Ci sarebbe materia per far riflettere a lungo gli “elettoralisti sempre” nostrani, quelli che vivono le scadenze elettorali come l’unica dimensione – e sbocco – dell’attività politica. Non perché partecipare alle elezioni sia sempre sbagliato o una “dimostrazione di complicità” (veniamo da una cultura politica per cui si può benissimo fare le elezioni a febbraio e fare la Rivoluzione in ottobre…); ma se l’urna e le relative percentuali rappresentano l’alfa e l’omega della tua esistenza, sei davvero contento di farti schiaffeggiare da Pichugin!

Oltretutto, ti vieni a trovare nella scomodissima posizione di chi è fottuto dal potere e schifato dal “popolo”. Lo sa bene il teorico dell’Aspen:

Per molti aspetti, le odierne proteste di massa sono atti in cerca di concetti, pratica senza teoria. Sono l’espressione più plateale della convinzione diffusa che le élite non governino nell’interesse del popolo e che l’elettorato ha perso il controllo sugli eletti.

Masse senza progetto e “cambiatori del mondo” senza masse; impotenti per mancanza di idee o di “risorse umane”. Che potrebbe volere di più, il potere? Una sola cosa: la certezza che quell’incomposto fermentare di proteste che sta attraversando il pianeta non abbia alcuna possibilità di trasformarsi in pericolo per la propria esistenza. E la trova rispolverando addirittura – ma in senso opposto – la constatazione marxiana su come funziona la “levatrice della Storia”:

In Ucraina, ad esempio, è stato il tentativo del governo di reprimere con la violenza le manifestazioni a portare alla ribalta formazioni reazionarie come Pravyj Sektor o le Forze di autodifesa di Majdan. Il successo della lotta armata è la tomba della rivoluzione senza leader: la lotta, al pari del voto, fa sciogliere queste nuove proteste come neve al sole.

Non vi fate deviare dal fatto che l’esempio scelto è l’Ucraina – la cui evoluzione Krastev vede con molto favore – e concentratevi sulla sequenza di affermazioni fin qui fatte: proteste impolitiche, strumenti organizzativi affidati alla Rete, assenza di identità collettiva e progetto politico, legami reciproci labili… Una contestazione con queste caratteristiche non ha possibilità di mettere in crisi il potere. Basta un cerino di violenza – controllato da una mente politica (posizionata nel satellite iperuranio della finanza globale, per cui conto Krastev scrive) – per “far sciogliere come neve al sole” piazze anche più di grandi di Tahrir. Al di là delle buone intenzioni o dell’estrazione sociale di chi le riempie.

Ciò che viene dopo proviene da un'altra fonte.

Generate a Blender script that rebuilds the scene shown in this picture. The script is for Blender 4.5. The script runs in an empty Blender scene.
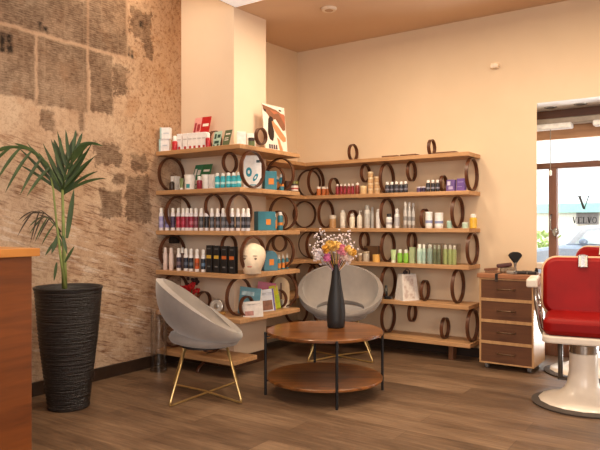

Gira che ti rigira, il punto essenziale resta quello del progetto, della visione globale, della critica scientifica e non (solo) morale del capitalismo. L’unica cosa di cui abbia timore questo potere è il sempre possibile riaffacciarsi del “comunismo”, il diavolo di San Pietroburgo, il soffio liberatore degli ani ’60 e ’70, dal Vietnam al ’68, dal ’77 a L’Avana.

Krastev alla fine diventa esplicito:

“O si guarda qualcosa che non si vede, o si giura di aver visto qualcosa non c’è”. Il metodo del detective Fell funziona bene per svelare il mistero dell’ondata di proteste. Queste non hanno segnato il ritorno della rivoluzione: le proteste, come le elezioni, servono piuttosto a tenere il più lontano possibile la rivoluzione e le sue promesse di un futuro radicalmente diverso. Il “laureato senza futuro” non è il nuovo proletario: le rivoluzioni necessitano di un’ideologia e l’attuale ondata di proteste non è riuscita a offrire una visione alternativa del futuro. Niente ideologia, niente rivoluzione.

Confonde “ideologia” e “visione del mondo”, ma in questo caso lo perdoniamo volentieri. Il sollievo che dimostra alla fine della sua disamina delle proteste degli ultimi cinque anni è tutto e interamente politico:

il termine di paragone più calzante per questa esplosione di energia politica cui stiamo assistendo sono le rivoluzioni del 1848. Oggi come allora, siamo a un punto di svolta. Ma il mondo non riesce a svoltare.

Saremo capaci di riaccendere il cervello e misurarci con questa scala di problemi? O ci acconteremo di fiancheggiare speranzosi una protesta obbligata ma senza futuro?